Die Branche hätte sich eine bundesweit einheitliche Regelung gewünscht. Nun werde sie mit 16 verschiedenen Arbeitszeitbestimmungen zu tun haben, beklagt der HDE-Fachmann, der wegen der Unterschiede einen "Shopping-Tourismus" befürchtet. Trotz der Eile vor allem in Nordrhein-Westfalen, Berlin, Sachsen und Brandenburg rechnet Jöris für dieses Jahr noch nicht mit dem großen Weihnachtsgeschäft im Einzelhandel durch die längeren Öffnungszeiten. Die Gesetze kämen zu spät. So seien für geänderte Arbeitszeiten in größeren Unternehmen zunächst Betriebsvereinbarungen nötig.

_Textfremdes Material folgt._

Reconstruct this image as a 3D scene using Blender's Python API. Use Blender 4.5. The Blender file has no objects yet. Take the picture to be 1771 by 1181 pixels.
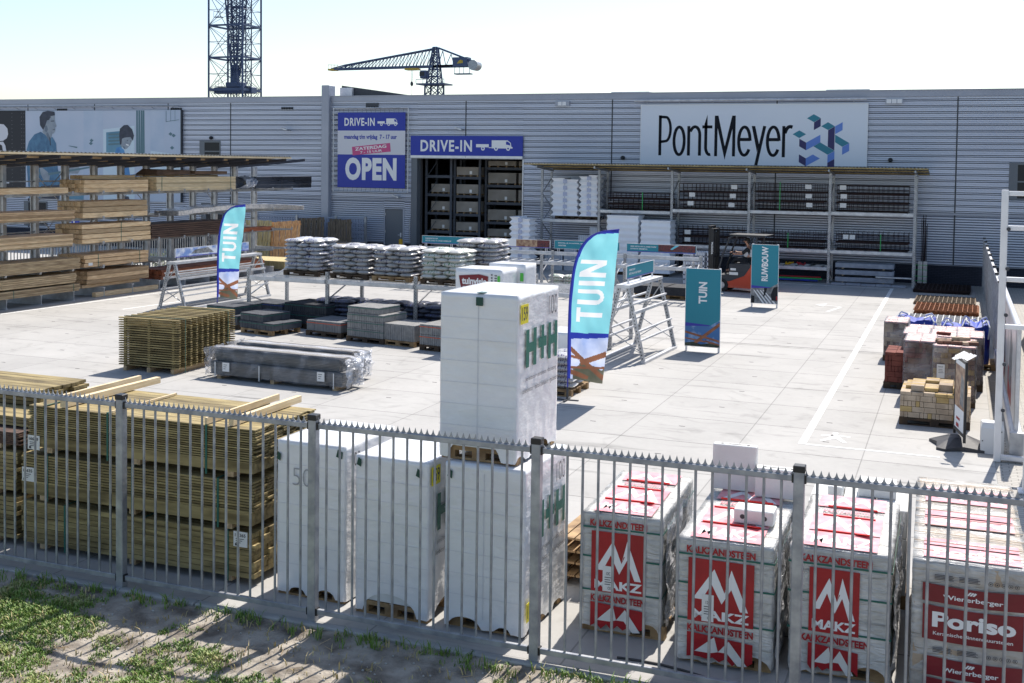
import bpy, bmesh, math, random
from mathutils import Matrix, Vector, noise
R = math.radians
random.seed(7)
S = bpy.context.scene
COL = S.collection
# ---------------------------------------------------------------- camera
cam_d = bpy.data.cameras.new("camera"); cam = bpy.data.objects.new("camera", cam_d); COL.objects.link(cam)
S.camera = cam
yaw, pitch, roll = -0.371480, -0.043207, 0.013148
cy_, sy_, cp_, sp_, cr_, sr_ = math.cos(yaw), math.sin(yaw), math.cos(pitch), math.sin(pitch), math.cos(roll), math.sin(roll)
fwd = Vector((sy_*cp_, cy_*cp_, sp_)); rt = Vector((cy_, -sy_, 0)); up = rt.cross(fwd)
r2 = cr_*rt + sr_*up; u2 = -sr_*rt + cr_*up
mm = Matrix((r2, u2, -fwd)).transposed().to_4x4(); mm.translation = Vector((0, 0, 4.415))
cam.matrix_world = mm
cam_d.sensor_width = 36.0; cam_d.lens = 36.0*1986.3/1771.0
cam_d.shift_y = -(590.5-371.1)/1771.0
cam_d.clip_start = 0.1; cam_d.clip_end = 3000
# ---------------------------------------------------------------- light
SUNV = Vector((0.09, 0.74, 1.0)).normalized()
elev = math.asin(SUNV.z); az = math.atan2(SUNV.x, SUNV.y)
W = bpy.data.worlds.new("World"); S.world = W; W.use_nodes = True
nt = W.node_tree; bg = nt.nodes["Background"]
sk = nt.nodes.new("ShaderNodeTexSky"); sk.sky_type = 'NISHITA'; sk.sun_disc = False
sk.sun_elevation = elev; sk.sun_rotation = az; sk.air_density = 1.0; sk.dust_density = 1.0; sk.ozone_density = 1.0; sk.altitude = 0
nt.links.new(sk.outputs[0], bg.inputs[0]); bg.inputs[1].default_value = 0.11
sl = bpy.data.lights.new("sun", 'SUN'); sl.energy = 4.3; sl.angle = R(0.53); sl.color = (1.0, 0.94, 0.86)
so = bpy.data.objects.new("sun", sl); COL.objects.link(so); so.location = (0, 0, 60)
so.rotation_euler = SUNV.to_track_quat('Z', 'Y').to_euler()
S.view_settings.view_transform = 'Standard'; S.view_settings.look = 'None'
S.view_settings.exposure = 0.70; S.view_settings.gamma = 1.0
S.render.engine = 'CYCLES'; S.cycles.max_bounces = 6; S.cycles.transparent_max_bounces = 12
# ---------------------------------------------------------------- materials
def srgb(r, g, b):
    f = lambda c: ((c/255)/12.92 if c/255 <= .04045 else ((c/255+.055)/1.055)**2.4)
    return (f(r), f(g), f(b))
MATS = {}; PMA = {}
def pm(name, c, c2=None, scale=3.0, rough=.6, metal=0.0, bump=0.0, bscale=None, stretch=(1, 1, 1), detail=4, spec=.5, lo=.35, hi=.65, coat=0):
    PMA[name] = (c, c2, scale, rough, metal, bump, bscale, stretch)
    m = bpy.data.materials.new(name); m.use_nodes = True; n = m.node_tree; b = n.nodes["Principled BSDF"]
    b.inputs["Base Color"].default_value = (*c, 1); b.inputs["Roughness"].default_value = rough; b.inputs["Metallic"].default_value = metal
    b.inputs["Specular IOR Level"].default_value = spec; b.inputs["Coat Weight"].default_value = coat
    tc = n.nodes.new("ShaderNodeTexCoord"); mp = n.nodes.new("ShaderNodeMapping"); mp.inputs["Scale"].default_value = stretch
    n.links.new(tc.outputs["Object"], mp.inputs[0])
    if c2 is not None:
        t = n.nodes.new("ShaderNodeTexNoise"); t.inputs["Scale"].default_value = scale; t.inputs["Detail"].default_value = detail
        n.links.new(mp.outputs[0], t.inputs["Vector"])
        r = n.nodes.new("ShaderNodeValToRGB"); r.color_ramp.elements[0].position = lo; r.color_ramp.elements[1].position = hi
        r.color_ramp.elements[0].color = (*c, 1); r.color_ramp.elements[1].color = (*c2, 1)
        n.links.new(t.outputs["Fac"], r.inputs[0]); n.links.new(r.outputs[0], b.inputs["Base Color"])
    if bump:
        t2 = n.nodes.new("ShaderNodeTexNoise"); t2.inputs["Scale"].default_value = bscale or scale*4; t2.inputs["Detail"].default_value = 5
        n.links.new(mp.outputs[0], t2.inputs["Vector"])
        bu = n.nodes.new("ShaderNodeBump"); bu.inputs["Strength"].default_value = bump; bu.inputs["Distance"].default_value = .02
        n.links.new(t2.outputs["Fac"], bu.inputs["Height"]); n.links.new(bu.outputs[0], b.inputs["Normal"])
    MATS[name] = m
    return m
def g(v, t=0): return (v*(1-t), v, v*(1+t))
pm("steel_wall", (.50, .53, .62), (.55, .58, .66), .25, .42, .25, 0, stretch=(1, 1, 5))
pm("gap_shade_dark", (.035, .038, .055), rough=.6)  # near-black colour standing in for shade inside the wall rib recesses
pm("coping", (.33, .35, .41), (.38, .40, .46), .6, .45, .2)
pm("grey_door", (.13, .145, .165), rough=.4)
pm("dark_steel", (.05, .055, .065), rough=.5, metal=.2)
pm("galv", (.31, .32, .34), (.46, .47, .49), 6, .42, .55, .1, 30)
pm("galv_light", (.47, .48, .50), (.62, .63, .65), 5, .4, .4, .08, 30)
pm("alu", (.66, .66, .68), (.74, .74, .76), 3, .35, .35)
pm("white_paint", (.72, .72, .72), (.64, .64, .63), 2.5, .6)
pm("line_paint", (.78, .78, .77), (.62, .62, .60), 9, .7, lo=.3, hi=.72)
pm("faint_paint", (.56, .56, .55), (.47, .47, .46), 9, .8)
pm("wrap_white", (.82, .82, .82), (.76, .76, .77), 3, .28, 0, .7, 5, (1, 1, 2.2), coat=.35)
pm("block_white", (.70, .70, .68), (.64, .64, .62), 5, .85, 0, .15, 60)
pm("black_cap", (.012, .012, .014), rough=.45)
pm("rubber", (.03, .03, .034), (.05, .05, .055), 6, .6, 0, .1, 20)
pm("wood_new", srgb(214, 182, 142), srgb(178, 144, 106), 5, .65, 0, .12, 20, (6, .5, 6))
pm("wood_pine", srgb(226, 198, 158), srgb(196, 162, 122), 5, .65, 0, .1, 20, (6, .5, 6))
pm("wood_light", srgb(228, 208, 172), srgb(206, 182, 142), 5, .65, 0, .1, 20, (6, .5, 6))
pm("wood_green", srgb(152, 136, 88), srgb(112, 98, 58), 4, .75, 0, .12, 20, (.5, 6, 6))
pm("wood_greenx", srgb(160, 143, 98), srgb(104, 90, 56), 3, .75, 0, .12, 20, (.6, 5, 5))
pm("wood_weather", srgb(190, 166, 130), srgb(146, 122, 92), 4, .75, 0, .1, 20, (6, .5, 6))
pm("wood_dark", srgb(92, 68, 54), srgb(60, 42, 34), 4, .7, 0, .1, 20, (6, .4, 6))
pm("wood_red", srgb(166, 96, 62), srgb(112, 62, 42), 4, .7, 0, .1, 20, (6, .4, 6))
pm("deck_grey", (.17, .165, .155), (.28, .27, .255), 6, .6, 0, .1, 20, (.4, 8, 8))
pm("wood_grey", srgb(122, 108, 90), srgb(88, 76, 62), 4, .8, 0, .1, 20, (6, 6, .5))
pm("wood_panel", srgb(232, 184, 132), srgb(190, 136, 88), 4, .7, 0, .1, 20, (6, 6, .5))
pm("wood_panel_green", srgb(204, 188, 142), srgb(160, 142, 98), 4, .7, 0, .1, 20, (6, 6, .5))
pm("pallet_wood", srgb(170, 140, 100), srgb(120, 94, 64), 6, .8, 0, .15, 25)
pm("pallet_dark", srgb(84, 66, 48), srgb(58, 46, 36), 6, .85, 0, .15, 25)
pm("sky_blue_paint", (.05, .075, .15), (.065, .10, .19), .5, .5)
pm("crane_yellow", (.55, .38, .04), rough=.5)
pm("sign_blue", srgb(32, 52, 158), rough=.45)
pm("sign_white", (.62, .62, .66), rough=.5)
pm("sign_pink", srgb(196, 76, 128), rough=.5)
pm("banner_silver", (.66, .70, .78), (.70, .74, .80), .15, .4, .1)
pm("logo_black", (.008, .010, .016), rough=.6, spec=.15)
pm("logo_teal", srgb(30, 126, 146), rough=.4)
pm("logo_navy", srgb(28, 26, 92), rough=.4)
pm("logo_blue", srgb(96, 134, 208), rough=.4)
pm("teal", srgb(26, 128, 146), rough=.5)
pm("teal_light", srgb(132, 208, 220), srgb(110, 192, 208), 2, .55)
pm("flag_blue", srgb(52, 52, 160), rough=.5)
pm("letter_white", (.80, .80, .80), rough=.5)
pm("green_banner", srgb(84, 188, 70), rough=.5)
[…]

Testphasen bei Großkonzernen
Manche Ketten wie Karstadt-Quelle wollen trotzdem zumindest ihre Filialen in einigen Metropolen an den Adventswochenenden länger offen halten, sobald der Ladenschluss gekippt ist. Überlegungen gibt es auch bei Bekleidungsketten wie C&A und H&M oder beim Möbelhaus Ikea. Häufig sind aber zunächst längere Testphasen an einzelnen Standorten geplant.

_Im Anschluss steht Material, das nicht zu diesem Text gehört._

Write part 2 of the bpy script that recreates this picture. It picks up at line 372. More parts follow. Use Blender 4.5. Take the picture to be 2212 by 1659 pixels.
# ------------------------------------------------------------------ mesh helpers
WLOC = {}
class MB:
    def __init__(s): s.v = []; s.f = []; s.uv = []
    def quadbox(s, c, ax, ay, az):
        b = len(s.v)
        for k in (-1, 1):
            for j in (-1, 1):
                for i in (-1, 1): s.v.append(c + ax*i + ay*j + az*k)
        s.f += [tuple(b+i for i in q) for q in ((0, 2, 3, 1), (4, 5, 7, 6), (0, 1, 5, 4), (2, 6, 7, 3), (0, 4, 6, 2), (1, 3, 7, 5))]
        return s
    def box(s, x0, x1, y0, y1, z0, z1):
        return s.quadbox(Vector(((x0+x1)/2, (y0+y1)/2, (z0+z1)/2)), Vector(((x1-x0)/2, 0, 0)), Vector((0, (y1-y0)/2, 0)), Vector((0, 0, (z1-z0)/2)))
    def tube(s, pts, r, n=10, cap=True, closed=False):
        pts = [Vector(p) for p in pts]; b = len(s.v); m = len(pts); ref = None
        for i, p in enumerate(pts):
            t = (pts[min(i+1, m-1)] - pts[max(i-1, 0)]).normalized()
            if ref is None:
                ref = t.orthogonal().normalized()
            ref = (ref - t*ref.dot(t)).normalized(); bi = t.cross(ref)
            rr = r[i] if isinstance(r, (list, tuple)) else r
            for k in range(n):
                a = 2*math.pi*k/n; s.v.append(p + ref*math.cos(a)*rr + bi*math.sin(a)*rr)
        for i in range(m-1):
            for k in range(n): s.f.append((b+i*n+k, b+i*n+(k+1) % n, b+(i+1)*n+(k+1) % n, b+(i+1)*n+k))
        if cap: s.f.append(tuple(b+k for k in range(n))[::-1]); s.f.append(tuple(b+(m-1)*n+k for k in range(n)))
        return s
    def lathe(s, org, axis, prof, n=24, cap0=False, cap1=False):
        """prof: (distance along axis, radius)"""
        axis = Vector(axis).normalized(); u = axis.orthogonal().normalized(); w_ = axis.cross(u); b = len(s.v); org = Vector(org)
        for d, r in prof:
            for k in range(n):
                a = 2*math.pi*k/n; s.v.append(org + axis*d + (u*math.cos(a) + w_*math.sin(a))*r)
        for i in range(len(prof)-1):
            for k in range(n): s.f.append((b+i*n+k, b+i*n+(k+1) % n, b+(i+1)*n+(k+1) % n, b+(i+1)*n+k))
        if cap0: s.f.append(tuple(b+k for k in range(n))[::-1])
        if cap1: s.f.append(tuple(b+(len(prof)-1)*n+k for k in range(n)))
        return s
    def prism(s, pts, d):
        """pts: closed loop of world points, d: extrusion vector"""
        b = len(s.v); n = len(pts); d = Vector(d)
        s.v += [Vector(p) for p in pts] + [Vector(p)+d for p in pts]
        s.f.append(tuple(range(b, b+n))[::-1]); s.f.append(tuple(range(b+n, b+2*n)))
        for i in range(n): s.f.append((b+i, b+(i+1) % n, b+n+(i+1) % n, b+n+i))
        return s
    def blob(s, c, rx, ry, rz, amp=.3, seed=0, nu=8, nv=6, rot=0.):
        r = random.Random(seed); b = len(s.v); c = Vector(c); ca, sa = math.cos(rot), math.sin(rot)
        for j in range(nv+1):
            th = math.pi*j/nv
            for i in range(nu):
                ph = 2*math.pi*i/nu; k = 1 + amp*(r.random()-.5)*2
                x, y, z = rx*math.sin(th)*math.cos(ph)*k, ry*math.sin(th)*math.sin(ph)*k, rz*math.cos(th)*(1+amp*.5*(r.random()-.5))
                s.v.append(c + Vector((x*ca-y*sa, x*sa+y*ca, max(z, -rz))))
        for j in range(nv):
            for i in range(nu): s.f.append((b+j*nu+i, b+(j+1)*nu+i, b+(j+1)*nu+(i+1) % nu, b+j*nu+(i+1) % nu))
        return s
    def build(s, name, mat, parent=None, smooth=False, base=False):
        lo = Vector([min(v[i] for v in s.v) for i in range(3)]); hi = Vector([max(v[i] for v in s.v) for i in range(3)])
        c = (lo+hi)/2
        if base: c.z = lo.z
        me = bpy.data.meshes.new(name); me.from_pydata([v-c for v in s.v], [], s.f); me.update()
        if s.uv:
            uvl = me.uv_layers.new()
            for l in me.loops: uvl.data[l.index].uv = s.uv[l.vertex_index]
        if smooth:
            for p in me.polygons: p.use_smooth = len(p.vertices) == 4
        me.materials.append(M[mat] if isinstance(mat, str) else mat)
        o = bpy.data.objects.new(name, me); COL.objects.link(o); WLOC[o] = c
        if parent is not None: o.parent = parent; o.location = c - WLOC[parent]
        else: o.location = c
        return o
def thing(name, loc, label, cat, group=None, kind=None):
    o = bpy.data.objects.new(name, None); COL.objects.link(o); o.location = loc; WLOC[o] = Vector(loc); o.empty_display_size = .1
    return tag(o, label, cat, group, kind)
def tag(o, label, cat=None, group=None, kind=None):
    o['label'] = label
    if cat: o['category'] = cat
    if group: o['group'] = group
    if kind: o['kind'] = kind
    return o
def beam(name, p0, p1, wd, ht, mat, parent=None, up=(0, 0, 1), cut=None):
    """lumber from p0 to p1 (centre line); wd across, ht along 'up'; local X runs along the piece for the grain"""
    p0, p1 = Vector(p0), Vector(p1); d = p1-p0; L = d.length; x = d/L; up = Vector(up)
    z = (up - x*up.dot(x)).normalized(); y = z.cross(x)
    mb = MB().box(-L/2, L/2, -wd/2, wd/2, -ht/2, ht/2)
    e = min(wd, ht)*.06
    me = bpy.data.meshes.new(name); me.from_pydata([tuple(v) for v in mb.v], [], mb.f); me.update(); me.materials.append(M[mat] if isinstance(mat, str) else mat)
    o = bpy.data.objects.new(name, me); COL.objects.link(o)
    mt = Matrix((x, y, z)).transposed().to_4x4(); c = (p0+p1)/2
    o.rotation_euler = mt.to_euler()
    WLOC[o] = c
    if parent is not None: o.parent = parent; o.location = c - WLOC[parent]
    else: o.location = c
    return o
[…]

Familien leiden unter Spätschichten
Im Gegensatz zu Jöris sieht ver.di durch eine Ausweitung der Öffnungszeiten Großkonzerne bevorteilt, zu Lasten kleinerer und mittlerer Betriebe. Die 2,7 Millionen Beschäftigten im Einzelhandel sind nach Auffassung der Dienstleistungsgewerkschaft die Hauptleidtragenden der Liberalisierung, auf sie kämen gesundheitsschädliche und familienfeindliche Arbeitszeiten zu. Der HDE forderte zudem bereits die Abschaffung der ab 18.30 Uhr gewährten Spätarbeitszuschläge, damit sich die längeren Öffnungszeiten für die Geschäfte lohnen. Auch Kirchenleute befürchten, das Leben zahlreicher Familien könnte unter Spät- und Nachtschichten leiden.

Kunden bestimmen die Öffnungszeiten
Ob sich die jetzigen Öffnungszeiten durch die Gesetzesänderungen wirklich nennenswert verschieben und die Kassen in den Läden künftig mehr klingeln als bislang, gilt als fraglich. "Es wird keinen Rund-um-die-Uhr-Verkauf in der Breite geben", erwartet Jöris.

"Niemand will nachts um drei eine Bohrmaschine kaufen." Die Regelung übernähmen Markt und Wettbewerb - mit anderen Worten: Die Kunden bestimmen durch ihr Kaufverhalten mit über die künftigen Öffnungszeiten.